GA planes have a stall warning horn (based on AoA). They just generally don't have a AoA indicator (though that might be a good idea indeed), relying on indicated airspeed instead, which (for given airplane mass) has a one-to-one [1] mapping to AoA in unaccelerated flight. That's why the concept of stall speed exists.

That is the case since, in unaccelerated flight, we need weight == lift, so

   W := m g == L := 1/2 rho v^2 c_L S
with m = mass, g = earth gravitational acceleration, 1/2 rho v^2 = fluid dynamic pressure which is measured by the pitot tube and displayed as indicated airspeed (well, a function of it), c_L = the coefficient of lift, and S = wing area.

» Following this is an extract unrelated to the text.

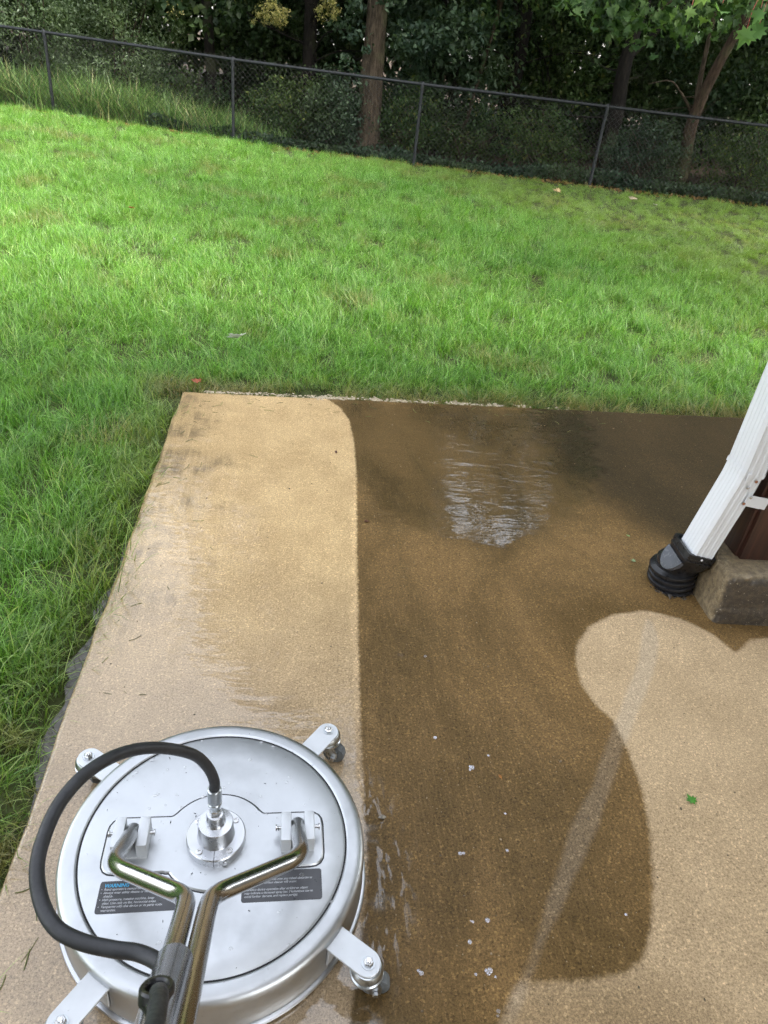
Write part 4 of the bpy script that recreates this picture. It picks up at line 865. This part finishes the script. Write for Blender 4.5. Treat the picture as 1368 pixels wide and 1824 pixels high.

Now, weight is constant (for given airplane mass, in unaccelerated flight), and so is the wing area. The coefficient of lift depends on the AoA, and dynamic pressure has a monotonic one-to-one relationship to IAS. Thus you have the relationship between IAS and AoA.

[1] Unless you get to "the back of the power curve" (the coefficient of lift increases with AoA, then decreases again, until it drops off in a stall). Let's not go there.

I thought the point was predicting a stall by knowing the approach speed will be so low that you will stall, not detecting a stall just before it happens
You can't control the weather, if there's a micro burst during landing you are in trouble.